» Exercise brief: Repeat each line exactly as it is written.

» Recorded data:
⁂

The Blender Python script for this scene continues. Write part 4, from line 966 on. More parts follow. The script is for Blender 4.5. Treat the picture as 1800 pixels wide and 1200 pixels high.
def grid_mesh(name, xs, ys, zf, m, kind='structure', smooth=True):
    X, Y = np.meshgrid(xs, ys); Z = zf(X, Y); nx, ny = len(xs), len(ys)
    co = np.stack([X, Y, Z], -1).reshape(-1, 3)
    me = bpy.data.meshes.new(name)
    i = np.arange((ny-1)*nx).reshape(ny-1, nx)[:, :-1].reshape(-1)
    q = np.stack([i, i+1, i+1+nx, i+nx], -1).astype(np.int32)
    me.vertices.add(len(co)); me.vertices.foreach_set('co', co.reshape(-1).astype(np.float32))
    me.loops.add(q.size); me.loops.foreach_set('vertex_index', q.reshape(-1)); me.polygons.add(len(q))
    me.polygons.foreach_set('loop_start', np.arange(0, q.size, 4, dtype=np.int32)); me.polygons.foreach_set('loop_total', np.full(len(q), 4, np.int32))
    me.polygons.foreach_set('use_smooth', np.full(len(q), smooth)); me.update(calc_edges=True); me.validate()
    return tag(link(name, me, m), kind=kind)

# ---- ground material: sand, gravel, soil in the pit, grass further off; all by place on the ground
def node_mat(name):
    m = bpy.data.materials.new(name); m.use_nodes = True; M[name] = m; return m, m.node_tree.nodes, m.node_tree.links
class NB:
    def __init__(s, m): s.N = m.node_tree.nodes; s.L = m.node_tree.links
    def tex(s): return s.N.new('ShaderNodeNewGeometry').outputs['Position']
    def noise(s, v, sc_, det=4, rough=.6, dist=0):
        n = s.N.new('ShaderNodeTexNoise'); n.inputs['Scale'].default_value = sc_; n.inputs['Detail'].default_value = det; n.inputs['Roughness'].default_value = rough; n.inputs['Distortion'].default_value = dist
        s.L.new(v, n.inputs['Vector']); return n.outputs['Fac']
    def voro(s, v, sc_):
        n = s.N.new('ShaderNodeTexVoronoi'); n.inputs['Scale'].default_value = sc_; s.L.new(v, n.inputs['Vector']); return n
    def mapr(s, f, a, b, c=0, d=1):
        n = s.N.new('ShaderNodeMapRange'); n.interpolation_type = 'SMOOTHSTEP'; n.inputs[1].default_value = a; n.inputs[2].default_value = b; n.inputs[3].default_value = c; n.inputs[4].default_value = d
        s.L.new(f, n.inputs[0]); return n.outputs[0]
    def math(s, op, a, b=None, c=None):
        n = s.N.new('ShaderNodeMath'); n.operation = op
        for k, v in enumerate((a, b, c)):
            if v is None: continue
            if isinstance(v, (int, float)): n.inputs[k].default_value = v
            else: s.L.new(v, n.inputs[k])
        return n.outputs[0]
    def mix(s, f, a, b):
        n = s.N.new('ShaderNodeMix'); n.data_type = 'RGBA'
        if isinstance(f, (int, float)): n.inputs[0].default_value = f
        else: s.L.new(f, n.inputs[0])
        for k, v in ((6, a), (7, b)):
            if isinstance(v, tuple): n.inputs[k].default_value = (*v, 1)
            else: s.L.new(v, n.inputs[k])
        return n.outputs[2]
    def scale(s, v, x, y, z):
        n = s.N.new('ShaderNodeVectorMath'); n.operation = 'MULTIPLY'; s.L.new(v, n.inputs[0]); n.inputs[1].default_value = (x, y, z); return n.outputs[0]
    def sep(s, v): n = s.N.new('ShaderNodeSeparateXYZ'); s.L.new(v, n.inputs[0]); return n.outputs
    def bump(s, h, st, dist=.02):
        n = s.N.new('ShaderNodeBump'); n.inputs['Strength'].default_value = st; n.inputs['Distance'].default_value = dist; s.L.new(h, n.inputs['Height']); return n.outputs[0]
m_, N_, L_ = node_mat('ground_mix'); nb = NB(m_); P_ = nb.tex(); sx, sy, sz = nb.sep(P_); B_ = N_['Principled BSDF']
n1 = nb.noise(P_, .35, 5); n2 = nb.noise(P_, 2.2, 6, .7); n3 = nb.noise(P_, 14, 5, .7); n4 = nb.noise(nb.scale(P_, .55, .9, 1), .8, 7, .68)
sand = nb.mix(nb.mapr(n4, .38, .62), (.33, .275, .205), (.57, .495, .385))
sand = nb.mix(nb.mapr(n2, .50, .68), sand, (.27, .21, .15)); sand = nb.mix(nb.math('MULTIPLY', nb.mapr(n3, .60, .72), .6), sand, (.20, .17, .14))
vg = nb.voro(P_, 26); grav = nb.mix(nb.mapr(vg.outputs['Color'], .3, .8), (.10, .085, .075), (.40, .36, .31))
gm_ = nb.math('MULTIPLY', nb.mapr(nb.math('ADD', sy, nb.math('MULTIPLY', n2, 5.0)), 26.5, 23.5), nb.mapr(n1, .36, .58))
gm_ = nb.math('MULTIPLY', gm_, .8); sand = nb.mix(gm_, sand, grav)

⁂

» Output below:
The Blender Python script for this scene continues. Write part 4, from line 966 on. More parts follow. The script is for Blender 4.5. Treat the picture as 1800 pixels wide and 1200 pixels high.
def grid_mesh(name, xs, ys, zf, m, kind='structure', smooth=True):
    X, Y = np.meshgrid(xs, ys); Z = zf(X, Y); nx, ny = len(xs), len(ys)
    co = np.stack([X, Y, Z], -1).reshape(-1, 3)
    me = bpy.data.meshes.new(name)
    i = np.arange((ny-1)*nx).reshape(ny-1, nx)[:, :-1].reshape(-1)
    q = np.stack([i, i+1, i+1+nx, i+nx], -1).astype(np.int32)
    me.vertices.add(len(co)); me.vertices.foreach_set('co', co.reshape(-1).astype(np.float32))
    me.loops.add(q.size); me.loops.foreach_set('vertex_index', q.reshape(-1)); me.polygons.add(len(q))
    me.polygons.foreach_set('loop_start', np.arange(0, q.size, 4, dtype=np.int32)); me.polygons.foreach_set('loop_total', np.full(len(q), 4, np.int32))
    me.polygons.foreach_set('use_smooth', np.full(len(q), smooth)); me.update(calc_edges=True); me.validate()
    return tag(link(name, me, m), kind=kind)

# ---- ground material: sand, gravel, soil in the pit, grass further off; all by place on the ground
def node_mat(name):
    m = bpy.data.materials.new(name); m.use_nodes = True; M[name] = m; return m, m.node_tree.nodes, m.node_tree.links
class NB:
    def __init__(s, m): s.N = m.node_tree.nodes; s.L = m.node_tree.links
    def tex(s): return s.N.new('ShaderNodeNewGeometry').outputs['Position']
    def noise(s, v, sc_, det=4, rough=.6, dist=0):
        n = s.N.new('ShaderNodeTexNoise'); n.inputs['Scale'].default_value = sc_; n.inputs['Detail'].default_value = det; n.inputs['Roughness'].default_value = rough; n.inputs['Distortion'].default_value = dist
        s.L.new(v, n.inputs['Vector']); return n.outputs['Fac']
    def voro(s, v, sc_):
        n = s.N.new('ShaderNodeTexVoronoi'); n.inputs['Scale'].default_value = sc_; s.L.new(v, n.inputs['Vector']); return n
    def mapr(s, f, a, b, c=0, d=1):
        n = s.N.new('ShaderNodeMapRange'); n.interpolation_type = 'SMOOTHSTEP'; n.inputs[1].default_value = a; n.inputs[2].default_value = b; n.inputs[3].default_value = c; n.inputs[4].default_value = d
        s.L.new(f, n.inputs[0]); return n.outputs[0]
    def math(s, op, a, b=None, c=None):
        n = s.N.new('ShaderNodeMath'); n.operation = op
        for k, v in enumerate((a, b, c)):
            if v is None: continue
            if isinstance(v, (int, float)): n.inputs[k].default_value = v
            else: s.L.new(v, n.inputs[k])
        return n.outputs[0]
    def mix(s, f, a, b):
        n = s.N.new('ShaderNodeMix'); n.data_type = 'RGBA'
        if isinstance(f, (int, float)): n.inputs[0].default_value = f
        else: s.L.new(f, n.inputs[0])
        for k, v in ((6, a), (7, b)):
            if isinstance(v, tuple): n.inputs[k].default_value = (*v, 1)
            else: s.L.new(v, n.inputs[k])
        return n.outputs[2]
    def scale(s, v, x, y, z):
        n = s.N.new('ShaderNodeVectorMath'); n.operation = 'MULTIPLY'; s.L.new(v, n.inputs[0]); n.inputs[1].default_value = (x, y, z); return n.outputs[0]
    def sep(s, v): n = s.N.new('ShaderNodeSeparateXYZ'); s.L.new(v, n.inputs[0]); return n.outputs
    def bump(s, h, st, dist=.02):
        n = s.N.new('ShaderNodeBump'); n.inputs['Strength'].default_value = st; n.inputs['Distance'].default_value = dist; s.L.new(h, n.inputs['Height']); return n.outputs[0]
m_, N_, L_ = node_mat('ground_mix'); nb = NB(m_); P_ = nb.tex(); sx, sy, sz = nb.sep(P_); B_ = N_['Principled BSDF']
n1 = nb.noise(P_, .35, 5); n2 = nb.noise(P_, 2.2, 6, .7); n3 = nb.noise(P_, 14, 5, .7); n4 = nb.noise(nb.scale(P_, .55, .9, 1), .8, 7, .68)
sand = nb.mix(nb.mapr(n4, .38, .62), (.33, .275, .205), (.57, .495, .385))
sand = nb.mix(nb.mapr(n2, .50, .68), sand, (.27, .21, .15)); sand = nb.mix(nb.math('MULTIPLY', nb.mapr(n3, .60, .72), .6), sand, (.20, .17, .14))
vg = nb.voro(P_, 26); grav = nb.mix(nb.mapr(vg.outputs['Color'], .3, .8), (.10, .085, .075), (.40, .36, .31))
gm_ = nb.math('MULTIPLY', nb.mapr(nb.math('ADD', sy, nb.math('MULTIPLY', n2, 5.0)), 26.5, 23.5), nb.mapr(n1, .36, .58))
gm_ = nb.math('MULTIPLY', gm_, .8); sand = nb.mix(gm_, sand, grav)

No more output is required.